Achieving food security through local governance (Richard Agyepong)

Food security is a major developmental issue in Ghana. Food security is considered to exist “when all people, at all times, have physical and economic access to sufficient, safe and nutritious food that meets their dietary needs and food preferences for an active and healthy life” (FAO, 2006). Food security as an outcome of the food system – i.e. the entire chain of producing, processing, packaging, distributing, and consuming - is threatened in Ghana by seasonal and unstable domestic food production, high food prices, high inflation, low household income, and rapid urbanisation. These threats could be ameliorated through leadership strategies aimed at strengthening and stabilising the food system. From 1957, successive Ghana governments sought to provide this leadership in a top-down manner without much success. However, with the coming into effect of the decentralisation and local government system in Ghana since 1988, the situation has not changed.
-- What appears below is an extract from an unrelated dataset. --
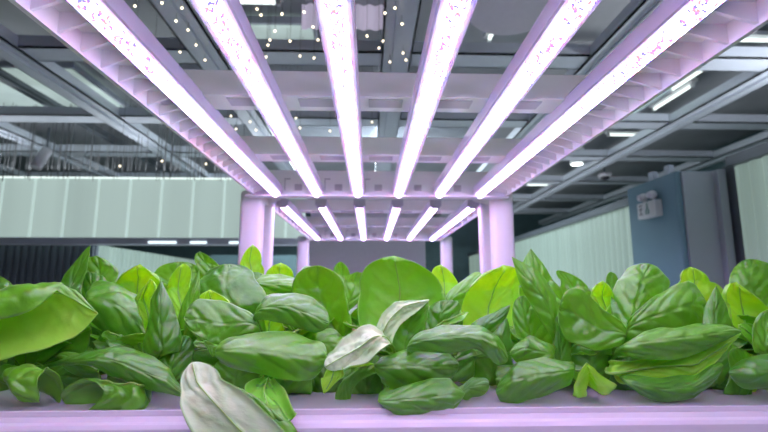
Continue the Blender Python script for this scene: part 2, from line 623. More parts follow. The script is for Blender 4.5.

This research focuses on why this is and how local leadership can improve the local food system and how it may ensure food security in Ghana? It does so by focusing on three relations: (1) It analyses the role of local leadership in relation to national and global governance institutions (2); The relation between the two systems of local leadership that exist in Ghana: the formal local government system through decentralisation, and the traditional authority system which is a non-state actor exercising informal authority; and (3) the relation between the community and the food system and the way local governance can empower the community to strengthen the food system.